The “calm belt” is located between 0.4 and 5 AU as seen from orbital dynamics of planets D, E, and F. Planet F is the third massive body in the system after the primary and its companion. Planet C is strongly perturbed by star A; planets G and H are perturbed by both stars. If the system was real, the planets on G and H orbits may have never been formed.
Currently the system is widely chaotic; accidents might happen in the future. Planet C is probably the first candidate to fly away. Or maybe not.
What to watch for
1. Eccentricity (coupled with the distance from the primary)
Why? The orbital eccentricity of a habitable world might generally increase under the influence of other system bodies and might rise to the point where the planet is carried outside the HZ for a significant fraction of its orbital period. Whether a planet could be habitable in such a case depends on the response time of the atmosphere-ocean system; Williams & Pollard (2002) conclude that a planet like the Earth probably could.
2. Close encounters
The system bodies might perturb the orbit of the planet to the point it will be kicked out of the habitable orbital course or completely out of the system for good. Or even sent on a collision course with something not quite small (like a star or another planet; heck, even the moon will be enough). I don’t know what is worse in this case: being molten or frozen to death. In case of simply being kicked out of the system survival might still be possible with the help of technology, though.
3. Obliquity (axial tilt)
This is the most interesting part, since altogether with orbital parameters it governs insolation and climate of the planet.
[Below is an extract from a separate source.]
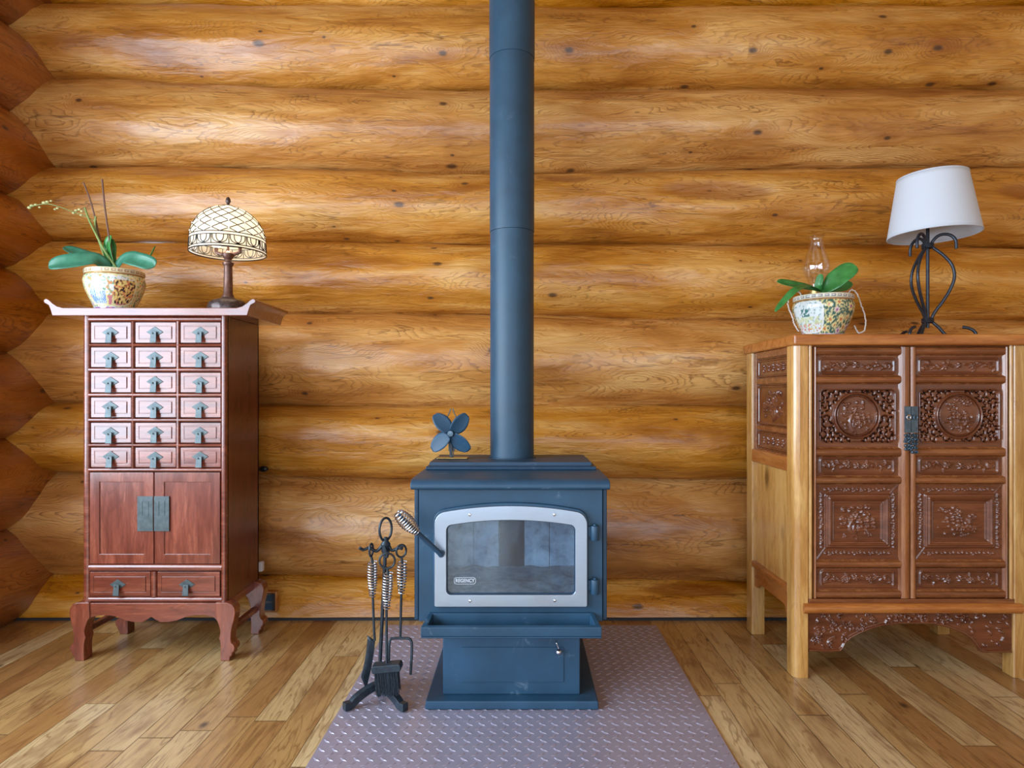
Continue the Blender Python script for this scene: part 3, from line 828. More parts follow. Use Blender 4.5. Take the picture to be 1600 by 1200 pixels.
# ---------------------------------------------------------------- stove pipe
pp = empty('stove_pipe', 'tall charcoal stove pipe rising from the stove top', 'stove pipe', (PIX, 2.625, 0.8005))
seam_z = PZ(357, 2.55)
ring_z = PZ(80, 2.55)
MB().lathe([(0.0, 0.8008), (0.0893, 0.8008), (0.0893, seam_z), (0.0, seam_z)], (PIX, 2.625, 0), 64).build('lower_pipe', M['pipe'], pp)
MB().lathe([(0.0, seam_z + 0.0015), (0.0905, seam_z + 0.0015), (0.0912, seam_z + 0.012), (0.0912, ring_z), (0.0, ring_z)], (PIX, 2.625, 0), 64).build('middle_pipe', M['pipe'], pp)
MB().lathe([(0.0, ring_z + 0.001), (0.0925, ring_z + 0.001), (0.0932, ring_z + 0.01), (0.0932, 3.74), (0.0, 3.74)], (PIX, 2.625, 0), 64).build('upper_pipe', M['pipe'], pp)

# ---------------------------------------------------------------- heat powered fan on the stove
FY = 2.545
fx, _, fz = P(705, 677, FY)
FB = 0.7985
fn = empty('stove_fan', 'small four bladed heat fan standing on top of the stove', 'fan', (fx, FY, FB))
MB().box(PX(683, FY), PX(731, FY), FY - 0.015, FY + 0.03, FB, FB + 0.006).build('base', M['brass'], fn, bevel=0.002)
MB().box(fx - 0.0045, fx + 0.0045, FY - 0.002, FY + 0.006, FB + 0.006, fz).build('post', M['lampiron'], fn, bevel=0.001)
cf = MB()
for s in (-1, 1):
    path = [(fx + s * 0.006, FY + 0.02, FB + 0.006), (fx + s * 0.010, FY + 0.02, FB + 0.05), (fx + s * 0.030, FY + 0.02, fz + 0.03), (fx + s * 0.012, FY + 0.02, fz + 0.075), (fx + s * 0.004, FY + 0.02, fz + 0.098)]
    sp = smooth_path(path, 6)
    cf.tube(sp, 0.0022, 6)
cf.box(fx - 0.012, fx + 0.012, FY + 0.012, FY + 0.03, FB + 0.03, fz + 0.02)
cf.build('cooling_fin', M['pewter'], fn)
MB().lathe([(0.0, -0.030), (0.011, -0.029), (0.0135, -0.024), (0.0135, -0.006), (0.016, -0.004), (0.016, 0.006), (0.010, 0.010), (0.010, 0.02), (0, 0.02)], (fx, FY - 0.004, fz), 20, 'y').build('hub', M['lockm'], fn)
for ang in (124, 43, 215, 311):
    a = R(ang)
    bl = MB(); nu, nv = 14, 8
    vs = []
    for i in range(nu + 1):
        t = i / nu
        rr = 0.010 + 0.088 * t
        wd = 0.010 + 0.050 * math.sin(PI * min(1, 0.12 + t * 0.80)) ** 0.8 * (1 if t < .93 else (1 - (t - .93) / .07 * .45))
        for j in range(nv + 1):
            q = (j / nv - 0.5) * wd
            tw = R(24) * (1 - 0.4 * t)
            off = q + 0.010 * t * t
            yy = -0.012 - q * math.sin(tw) * 1.0 - 0.10 * q * q / 0.03 + 0.006 * t
            vs.append((fx + rr * math.cos(a) - off * math.sin(a), FY - 0.008 + yy, fz + rr * math.sin(a) + off * math.cos(a)))
    fs = [(i * (nv + 1) + j, i * (nv + 1) + j + 1, (i + 1) * (nv + 1) + j + 1, (i + 1) * (nv + 1) + j) for i in range(nu) for j in range(nv)]
    bl.add(vs, fs)
    b = bl.build('blade', M['stove'], fn, recalc=False)
    so = b.modifiers.new('thickness', 'SOLIDIFY'); so.thickness = 0.0014
# ---------------------------------------------------------------- fire irons
TY = 2.20
def ring_pts(c, rx, rz, tiltx=0.0, n=28, plane=0.0):
    """upright ring; plane turns it about the vertical"""
    return [(c[0] + rx * math.cos(2 * PI * i / n) * math.cos(plane), c[1] + rx * math.cos(2 * PI * i / n) * math.sin(plane), c[2] + rz * math.sin(2 * PI * i / n)) for i in range(n)]
def coil_grip(top, bot, r0, r1, turns, wire=0.0022):
    a = Vector(top); b = Vector(bot)
    pts = []
    N = turns * 16
    for i in range(N + 1):
        t = i / N
        rr = r0 + (r1 - r0) * math.sin(PI * min(1, 0.25 + 0.72 * t)) ** 1.2
        q = 2 * PI * turns * t
        c = a.lerp(b, t)
        pts.append((c.x + rr * math.cos(q), c.y + rr * math.sin(q), c.z))
    return MB().tube(pts, wire, 6)

ts = empty('tool_stand', 'black iron fire tool stand with a ring top and arched feet', 'fire tool stand', (PX(594, TY), TY, PT))
top = Vector(P(602.5, 853, TY)); bot = Vector(P(592.5, 1063, TY))
st = MB(); st.tube([bot, top], 0.0062, 12); st.build('post', M['iron'], ts)
MB().lathe([(0.010, -0.028), (0.0155, -0.016), (0.013, -0.004), (0.017, 0.006), (0.010, 0.018), (0.0065, 0.03), (0.0, 0.032)], top, 20).build('finial_boss', M['iron'], ts)
rc = P(602.5, 827, TY)
MB().tube(ring_pts((rc[0], rc[1], rc[2]), 0.026, 0.039, plane=R(50)), 0.0042, 10, closed=True).build('carrying_ring', M['iron'], ts)
hk = MB()
hk.tube(smooth_path([top + Vector((-0.012, 0, 0.0)), P(588, 861, TY - 0.004), P(577, 856, TY - 0.012), P(568, 859, TY - 0.02), P(562, 856, TY - 0.028)], 6), [0.0058] * 12 + [0.005] * 12 + [0.006], 10)
hk.build('hook', M['iron'], ts)
hk = MB()
hk.tube(smooth_path([top + Vector((0.012, 0, 0.0)), P(612, 860, TY), P(621, 857, TY - 0.003), P(626.5, 856, TY - 0.013), P(627.5, 857, TY - 0.03), P(628, 853, TY - 0.044)], 6), 0.0055, 10)
hk.build('hook', M['iron'], ts)
hk = MB()
hk.tube(smooth_path([top + Vector((0.0, -0.012, -0.002)), P(603.5, 863, TY - 0.035), P(604, 869, TY - 0.06), P(605, 869.5, TY - 0.082), P(605.5, 864, TY - 0.092)], 6), 0.0052, 10)
hk.build('hook', M['iron'], ts)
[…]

I will discuss this in detail in the appropriate post later on.
Here are the obliquities of planets in the noname system. The axial tilt of the earthlike world experiences quite large but not too severe variations (yet).
Obliquities:
Other experiments
Here is also an interesting simulation of the scenario when a planet inserted between the orbits of Mars and Jupiter. Multiple simulations were run, varying the eccentricity, orbital semi-major axis and mass of the inserted planet, and the resulting data analyzed with the help of visual data plots.
What utility are you using to generate your planetary stability plots?
The ones in the article are done in MS Excel, but I usually use gnuplot or MATLAB.